Doch reicht das? Fabrice Cumps, Bürgermeister des geplagten Stadtteils Anderlecht, sieht das Problem an der Wurzel: "Der Eintrittspunkt ist der Hafen von Antwerpen. Dort müssen die Massnahmen ansetzen." Er fordert gründlichere Kontrollen aller ankommenden Container. Eine Forderung, die längst über die belgischen Grenzen hinausreicht. Der Kriminologe De Smet stimmt zu: "Was im Hafen von Antwerpen passiert, beeinflusst ganz Europa. Es wäre also nur logisch, wenn Europa in die Sicherheit des Hafens investieren würde, um mehr Container zu scannen."

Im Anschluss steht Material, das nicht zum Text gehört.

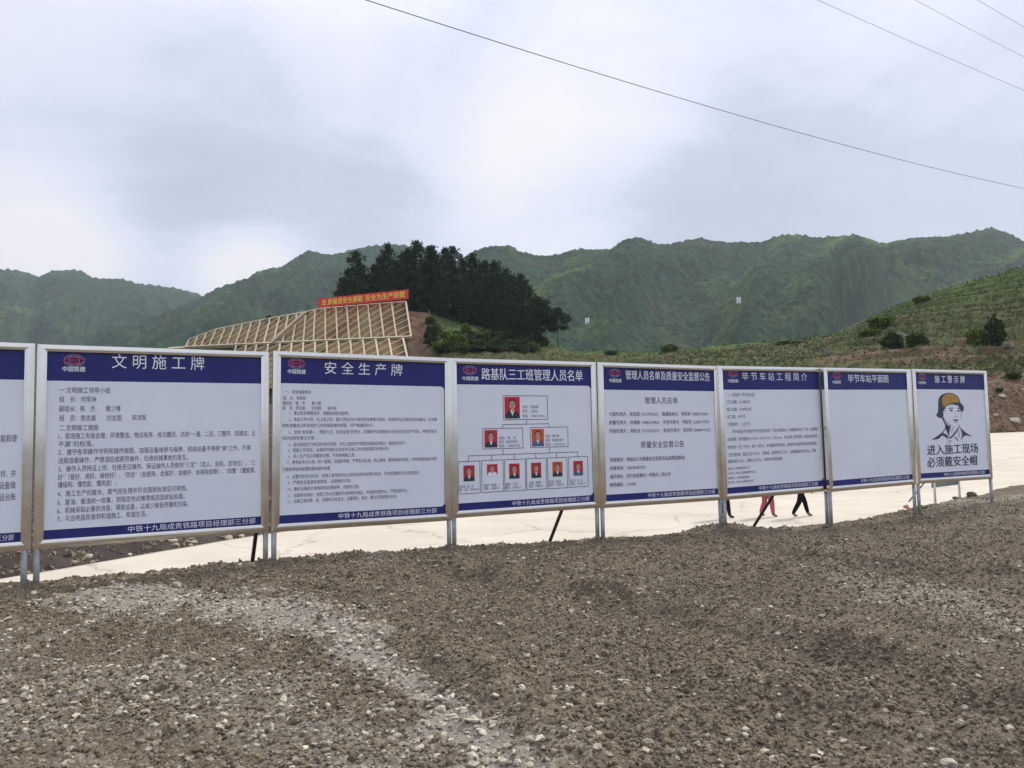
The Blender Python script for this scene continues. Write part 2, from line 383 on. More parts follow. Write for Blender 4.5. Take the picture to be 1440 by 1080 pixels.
def yard_z(s, t, fine=True):
    zb = np.interp(s, SK, SZ); te = np.interp(s, TK, TE)
    z = zb*np.clip(1+(t+.5)/6, 0, 1)
    z = z+.07*(fbm(s*.5, t*.5, 3, 3)-.5)+.05*(fbm(s*1.7, t*1.7, 3, 8)-.5)
    z = z+.12*np.exp(-((s-9.35)**2/.5+(t-.5)**2/.12))                       # hump at the crest
    for ps, pt in POSTS: z = z+.035*np.exp(-((s-ps)**2+(t-pt)**2)/.012)
    z = z-.10*np.clip((s-12.5)/3, 0, 1)*np.clip((t-.3)/1.5, 0, 1)
    for pts, h, w in RIDGES:
        d = poly_dist(s, t, pts); wob = fbm(s*3, t*3, 3, 21)
        z = z+h*2.1*np.exp(-(d/w)**2)*(.2+2.2*np.clip(wob-.25, 0, 1))-h*.5*np.exp(-((d-w*1.9)/w)**2)
    if fine:
        z = z+.05*(fbm(s*9, t*9, 3, 31, .6)-.5)+.03*np.clip(fbm(s*4.5, t*4.5, 3, 35)-.5, 0, 1)*2
        w1, i1 = worley(s*22, t*22, 4)
        w2, i2 = worley(s*11, t*11, 14); z = z+.024*i2*np.clip(1-w2*1.3, 0, 1)*(.4+1.2*vnoise(s*1.4, t*1.4, 15))
        z = z+.016*i1*np.clip(1-w1*1.5, 0, 1)
    edge = te+.18*(fbm(s*1.3, t*0+.5, 3, 40)-.5)
    drop = np.clip(t-edge, 0, 3)
    z = z-np.clip(drop*.95, 0, 1.3)+.04*(fbm(s*4, t*4, 3, 51)-.5)
    return z
def lines(parts):
    out = []
    for a, b, st in parts: out.append(np.arange(a, b, st))
    return np.concatenate(out)
sl_ = lines([(-30, -6, 1.0), (-6, -1.2, .12), (-1.2, 12, .029), (12, 18.5, .042), (18.5, 24, .2), (24, 41, 1)])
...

Während auf den Strassen von Brüssel Betonbarrieren an den Orten jüngster Schiessereien errichtet werden – ein verzweifeltes Symbol der Hilflosigkeit –, wächst das Drogenimperium weiter. "Schlägt man einen Kopf ab, wachsen zwei neue nach", fasst ein Beobachter die Lage zusammen. Solange die Nachfrage besteht und das Angebot durch die grossen Häfen fliesst, wird der tödliche Kreislauf aus Sucht, Gewalt und sozialem Elend weitergehen. Belgien kämpft einen Kampf, den es allein nicht gewinnen kann. Es ist ein europäischer Kampf, der eine europäische Antwort erfordert.